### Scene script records
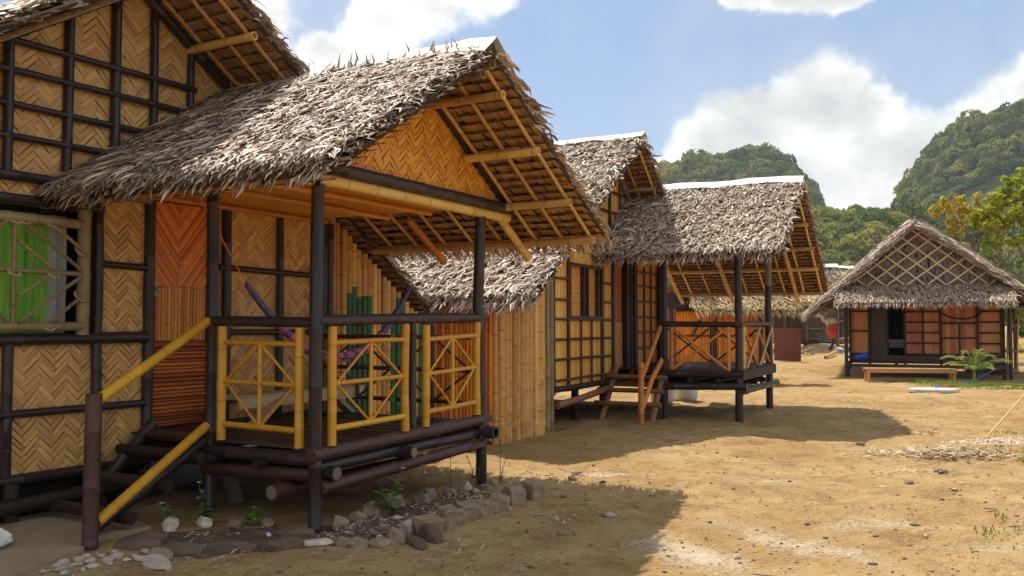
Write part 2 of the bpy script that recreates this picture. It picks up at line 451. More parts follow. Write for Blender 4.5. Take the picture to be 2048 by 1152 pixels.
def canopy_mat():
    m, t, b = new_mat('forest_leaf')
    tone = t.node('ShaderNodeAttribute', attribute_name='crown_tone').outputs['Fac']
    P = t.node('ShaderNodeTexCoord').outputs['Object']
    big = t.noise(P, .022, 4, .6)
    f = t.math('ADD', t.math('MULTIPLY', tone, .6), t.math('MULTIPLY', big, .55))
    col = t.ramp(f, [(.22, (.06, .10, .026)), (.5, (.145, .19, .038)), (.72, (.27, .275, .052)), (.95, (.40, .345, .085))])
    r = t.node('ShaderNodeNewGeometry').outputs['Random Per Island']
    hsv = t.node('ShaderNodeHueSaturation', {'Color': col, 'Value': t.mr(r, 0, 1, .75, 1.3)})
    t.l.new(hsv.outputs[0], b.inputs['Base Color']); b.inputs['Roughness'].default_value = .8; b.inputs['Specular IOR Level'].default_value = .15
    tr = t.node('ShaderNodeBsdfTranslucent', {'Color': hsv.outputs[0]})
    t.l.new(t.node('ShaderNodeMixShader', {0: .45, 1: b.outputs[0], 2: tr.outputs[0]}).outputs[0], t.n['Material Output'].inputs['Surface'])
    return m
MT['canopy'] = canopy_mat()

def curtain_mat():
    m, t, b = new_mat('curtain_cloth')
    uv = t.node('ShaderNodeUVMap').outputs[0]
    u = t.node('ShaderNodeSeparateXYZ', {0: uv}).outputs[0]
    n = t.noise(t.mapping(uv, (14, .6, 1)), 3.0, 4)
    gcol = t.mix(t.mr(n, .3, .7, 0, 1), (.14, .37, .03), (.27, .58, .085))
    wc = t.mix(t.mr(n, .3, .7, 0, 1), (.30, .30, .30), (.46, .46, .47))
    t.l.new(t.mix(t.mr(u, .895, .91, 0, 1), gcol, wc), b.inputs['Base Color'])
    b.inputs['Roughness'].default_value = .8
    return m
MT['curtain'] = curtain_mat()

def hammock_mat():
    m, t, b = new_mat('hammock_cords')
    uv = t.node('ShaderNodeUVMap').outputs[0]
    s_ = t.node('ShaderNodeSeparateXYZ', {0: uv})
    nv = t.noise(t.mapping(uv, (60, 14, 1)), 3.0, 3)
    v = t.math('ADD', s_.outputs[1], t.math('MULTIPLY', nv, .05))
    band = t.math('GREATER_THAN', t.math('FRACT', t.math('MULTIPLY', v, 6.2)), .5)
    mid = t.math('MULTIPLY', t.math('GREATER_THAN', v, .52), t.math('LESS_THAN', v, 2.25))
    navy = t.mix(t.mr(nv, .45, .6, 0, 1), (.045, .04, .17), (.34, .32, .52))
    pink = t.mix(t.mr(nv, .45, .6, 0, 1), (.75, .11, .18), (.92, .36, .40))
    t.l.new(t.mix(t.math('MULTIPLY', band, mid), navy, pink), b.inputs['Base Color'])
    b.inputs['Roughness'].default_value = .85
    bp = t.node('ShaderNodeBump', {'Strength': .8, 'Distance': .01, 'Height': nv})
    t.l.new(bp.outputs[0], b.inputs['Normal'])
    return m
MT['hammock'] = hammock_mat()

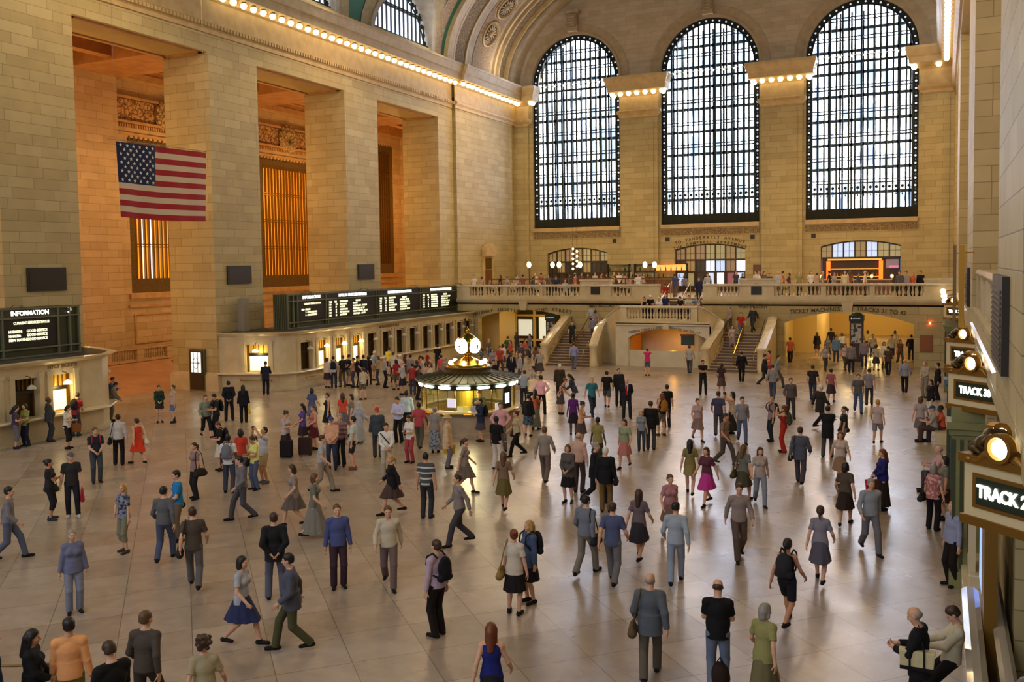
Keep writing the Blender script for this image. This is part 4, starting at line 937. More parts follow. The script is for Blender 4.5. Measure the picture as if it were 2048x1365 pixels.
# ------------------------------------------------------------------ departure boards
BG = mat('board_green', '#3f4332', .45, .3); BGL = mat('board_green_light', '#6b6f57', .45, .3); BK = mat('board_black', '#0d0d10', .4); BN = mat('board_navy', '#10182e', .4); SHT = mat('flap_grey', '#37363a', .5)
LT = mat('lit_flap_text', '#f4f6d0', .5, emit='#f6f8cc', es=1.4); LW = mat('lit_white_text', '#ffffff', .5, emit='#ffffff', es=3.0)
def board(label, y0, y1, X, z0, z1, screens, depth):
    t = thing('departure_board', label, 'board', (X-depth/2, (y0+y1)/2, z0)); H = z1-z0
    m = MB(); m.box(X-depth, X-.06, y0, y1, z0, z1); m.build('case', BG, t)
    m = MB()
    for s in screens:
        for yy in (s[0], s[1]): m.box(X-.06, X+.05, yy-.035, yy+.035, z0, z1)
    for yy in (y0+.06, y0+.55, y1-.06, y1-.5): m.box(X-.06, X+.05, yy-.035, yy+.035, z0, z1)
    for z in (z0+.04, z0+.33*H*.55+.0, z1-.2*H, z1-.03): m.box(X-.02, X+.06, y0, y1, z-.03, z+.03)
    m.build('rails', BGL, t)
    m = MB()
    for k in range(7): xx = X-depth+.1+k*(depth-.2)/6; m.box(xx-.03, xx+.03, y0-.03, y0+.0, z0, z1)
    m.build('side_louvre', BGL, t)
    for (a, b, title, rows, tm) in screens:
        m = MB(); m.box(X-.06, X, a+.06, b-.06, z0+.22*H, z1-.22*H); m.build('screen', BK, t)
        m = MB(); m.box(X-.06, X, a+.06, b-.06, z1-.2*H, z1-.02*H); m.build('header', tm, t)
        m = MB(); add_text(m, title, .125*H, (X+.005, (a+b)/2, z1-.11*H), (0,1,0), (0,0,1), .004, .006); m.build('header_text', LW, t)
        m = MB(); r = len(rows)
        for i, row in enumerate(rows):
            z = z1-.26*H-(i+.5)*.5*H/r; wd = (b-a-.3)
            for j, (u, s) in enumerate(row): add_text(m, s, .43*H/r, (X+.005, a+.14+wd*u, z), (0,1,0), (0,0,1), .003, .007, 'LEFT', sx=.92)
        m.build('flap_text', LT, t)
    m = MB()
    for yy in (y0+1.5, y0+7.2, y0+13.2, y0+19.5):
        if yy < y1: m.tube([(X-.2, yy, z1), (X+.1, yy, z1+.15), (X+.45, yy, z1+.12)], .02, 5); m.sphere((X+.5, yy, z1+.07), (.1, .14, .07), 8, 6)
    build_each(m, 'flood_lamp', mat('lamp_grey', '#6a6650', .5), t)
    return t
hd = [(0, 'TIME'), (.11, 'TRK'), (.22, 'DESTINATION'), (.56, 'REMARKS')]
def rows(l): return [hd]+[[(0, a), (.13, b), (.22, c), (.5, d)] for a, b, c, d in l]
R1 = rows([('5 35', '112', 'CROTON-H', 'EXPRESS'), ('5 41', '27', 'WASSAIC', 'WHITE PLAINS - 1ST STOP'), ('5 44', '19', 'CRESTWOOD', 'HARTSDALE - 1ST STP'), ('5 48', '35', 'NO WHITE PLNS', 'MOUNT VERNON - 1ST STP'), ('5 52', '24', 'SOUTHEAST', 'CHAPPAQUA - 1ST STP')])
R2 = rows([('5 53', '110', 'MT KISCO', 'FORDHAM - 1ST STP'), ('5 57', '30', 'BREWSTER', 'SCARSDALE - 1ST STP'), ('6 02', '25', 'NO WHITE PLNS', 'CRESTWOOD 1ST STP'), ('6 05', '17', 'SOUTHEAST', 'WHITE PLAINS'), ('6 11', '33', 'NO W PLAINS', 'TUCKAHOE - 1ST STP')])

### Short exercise
Your task is to repeat the opening line of the entries above and each line after it, ending with the line that has "MT['curtain'] = curtain_mat()". Do not include the pictures.

### Result of the exercise
Write part 2 of the bpy script that recreates this picture. It picks up at line 451. More parts follow. Write for Blender 4.5. Take the picture to be 2048 by 1152 pixels.
def canopy_mat():
    m, t, b = new_mat('forest_leaf')
    tone = t.node('ShaderNodeAttribute', attribute_name='crown_tone').outputs['Fac']
    P = t.node('ShaderNodeTexCoord').outputs['Object']
    big = t.noise(P, .022, 4, .6)
    f = t.math('ADD', t.math('MULTIPLY', tone, .6), t.math('MULTIPLY', big, .55))
    col = t.ramp(f, [(.22, (.06, .10, .026)), (.5, (.145, .19, .038)), (.72, (.27, .275, .052)), (.95, (.40, .345, .085))])
    r = t.node('ShaderNodeNewGeometry').outputs['Random Per Island']
    hsv = t.node('ShaderNodeHueSaturation', {'Color': col, 'Value': t.mr(r, 0, 1, .75, 1.3)})
    t.l.new(hsv.outputs[0], b.inputs['Base Color']); b.inputs['Roughness'].default_value = .8; b.inputs['Specular IOR Level'].default_value = .15
    tr = t.node('ShaderNodeBsdfTranslucent', {'Color': hsv.outputs[0]})
    t.l.new(t.node('ShaderNodeMixShader', {0: .45, 1: b.outputs[0], 2: tr.outputs[0]}).outputs[0], t.n['Material Output'].inputs['Surface'])
    return m
MT['canopy'] = canopy_mat()

def curtain_mat():
    m, t, b = new_mat('curtain_cloth')
    uv = t.node('ShaderNodeUVMap').outputs[0]
    u = t.node('ShaderNodeSeparateXYZ', {0: uv}).outputs[0]
    n = t.noise(t.mapping(uv, (14, .6, 1)), 3.0, 4)
    gcol = t.mix(t.mr(n, .3, .7, 0, 1), (.14, .37, .03), (.27, .58, .085))
    wc = t.mix(t.mr(n, .3, .7, 0, 1), (.30, .30, .30), (.46, .46, .47))
    t.l.new(t.mix(t.mr(u, .895, .91, 0, 1), gcol, wc), b.inputs['Base Color'])
    b.inputs['Roughness'].default_value = .8
    return m
MT['curtain'] = curtain_mat()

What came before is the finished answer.